[BEGIN Information shown]
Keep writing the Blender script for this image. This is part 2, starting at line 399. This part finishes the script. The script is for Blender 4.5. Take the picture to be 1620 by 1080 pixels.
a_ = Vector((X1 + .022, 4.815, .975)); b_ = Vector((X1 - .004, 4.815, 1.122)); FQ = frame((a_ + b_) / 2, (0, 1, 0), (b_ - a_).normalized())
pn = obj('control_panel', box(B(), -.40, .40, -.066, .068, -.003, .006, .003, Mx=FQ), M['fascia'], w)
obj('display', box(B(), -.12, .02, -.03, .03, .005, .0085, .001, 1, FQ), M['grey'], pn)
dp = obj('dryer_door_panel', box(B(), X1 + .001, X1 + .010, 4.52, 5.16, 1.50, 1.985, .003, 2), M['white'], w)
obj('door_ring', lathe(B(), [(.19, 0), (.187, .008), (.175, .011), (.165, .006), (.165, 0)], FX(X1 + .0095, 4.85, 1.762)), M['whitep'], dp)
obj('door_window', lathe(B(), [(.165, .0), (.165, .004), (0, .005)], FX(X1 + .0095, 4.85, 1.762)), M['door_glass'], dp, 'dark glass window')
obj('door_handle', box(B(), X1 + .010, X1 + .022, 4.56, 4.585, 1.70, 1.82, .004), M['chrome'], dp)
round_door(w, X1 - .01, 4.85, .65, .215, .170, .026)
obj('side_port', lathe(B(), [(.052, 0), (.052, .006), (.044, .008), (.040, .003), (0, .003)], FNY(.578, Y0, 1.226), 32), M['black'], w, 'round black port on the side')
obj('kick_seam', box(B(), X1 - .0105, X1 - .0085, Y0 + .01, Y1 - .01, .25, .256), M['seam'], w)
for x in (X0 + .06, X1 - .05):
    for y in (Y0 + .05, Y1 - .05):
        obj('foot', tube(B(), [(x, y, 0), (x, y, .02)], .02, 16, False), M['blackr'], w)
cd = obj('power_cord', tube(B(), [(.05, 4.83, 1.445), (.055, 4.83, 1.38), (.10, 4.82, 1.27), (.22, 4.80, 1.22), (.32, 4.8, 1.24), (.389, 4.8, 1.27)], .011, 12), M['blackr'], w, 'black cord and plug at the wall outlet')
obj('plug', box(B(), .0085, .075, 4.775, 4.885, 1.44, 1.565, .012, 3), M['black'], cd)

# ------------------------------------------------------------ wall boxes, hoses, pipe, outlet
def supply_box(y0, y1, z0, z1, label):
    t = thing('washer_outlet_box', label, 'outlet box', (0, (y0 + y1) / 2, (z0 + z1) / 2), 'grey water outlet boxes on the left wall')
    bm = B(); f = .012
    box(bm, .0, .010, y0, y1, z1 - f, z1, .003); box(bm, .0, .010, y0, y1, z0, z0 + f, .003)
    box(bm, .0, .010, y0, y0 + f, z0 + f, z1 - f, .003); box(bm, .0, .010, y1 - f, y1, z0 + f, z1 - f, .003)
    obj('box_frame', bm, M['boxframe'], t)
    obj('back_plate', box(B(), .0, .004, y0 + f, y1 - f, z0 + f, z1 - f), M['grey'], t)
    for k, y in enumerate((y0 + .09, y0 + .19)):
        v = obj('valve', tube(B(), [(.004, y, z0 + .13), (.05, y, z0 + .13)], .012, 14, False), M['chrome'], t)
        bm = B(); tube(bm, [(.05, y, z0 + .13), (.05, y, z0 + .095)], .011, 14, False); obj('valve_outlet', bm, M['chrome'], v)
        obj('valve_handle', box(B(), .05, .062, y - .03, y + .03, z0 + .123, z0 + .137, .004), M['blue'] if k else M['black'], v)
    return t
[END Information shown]
_Exercise task_:
In the listing above, reproduce the first line and each one after it through the line that contains "3), M['black'], cd)".

_Correct response_:
Keep writing the Blender script for this image. This is part 2, starting at line 399. This part finishes the script. The script is for Blender 4.5. Take the picture to be 1620 by 1080 pixels.
a_ = Vector((X1 + .022, 4.815, .975)); b_ = Vector((X1 - .004, 4.815, 1.122)); FQ = frame((a_ + b_) / 2, (0, 1, 0), (b_ - a_).normalized())
pn = obj('control_panel', box(B(), -.40, .40, -.066, .068, -.003, .006, .003, Mx=FQ), M['fascia'], w)
obj('display', box(B(), -.12, .02, -.03, .03, .005, .0085, .001, 1, FQ), M['grey'], pn)
dp = obj('dryer_door_panel', box(B(), X1 + .001, X1 + .010, 4.52, 5.16, 1.50, 1.985, .003, 2), M['white'], w)
obj('door_ring', lathe(B(), [(.19, 0), (.187, .008), (.175, .011), (.165, .006), (.165, 0)], FX(X1 + .0095, 4.85, 1.762)), M['whitep'], dp)
obj('door_window', lathe(B(), [(.165, .0), (.165, .004), (0, .005)], FX(X1 + .0095, 4.85, 1.762)), M['door_glass'], dp, 'dark glass window')
obj('door_handle', box(B(), X1 + .010, X1 + .022, 4.56, 4.585, 1.70, 1.82, .004), M['chrome'], dp)
round_door(w, X1 - .01, 4.85, .65, .215, .170, .026)
obj('side_port', lathe(B(), [(.052, 0), (.052, .006), (.044, .008), (.040, .003), (0, .003)], FNY(.578, Y0, 1.226), 32), M['black'], w, 'round black port on the side')
obj('kick_seam', box(B(), X1 - .0105, X1 - .0085, Y0 + .01, Y1 - .01, .25, .256), M['seam'], w)
for x in (X0 + .06, X1 - .05):
    for y in (Y0 + .05, Y1 - .05):
        obj('foot', tube(B(), [(x, y, 0), (x, y, .02)], .02, 16, False), M['blackr'], w)
cd = obj('power_cord', tube(B(), [(.05, 4.83, 1.445), (.055, 4.83, 1.38), (.10, 4.82, 1.27), (.22, 4.80, 1.22), (.32, 4.8, 1.24), (.389, 4.8, 1.27)], .011, 12), M['blackr'], w, 'black cord and plug at the wall outlet')
obj('plug', box(B(), .0085, .075, 4.775, 4.885, 1.44, 1.565, .012, 3), M['black'], cd)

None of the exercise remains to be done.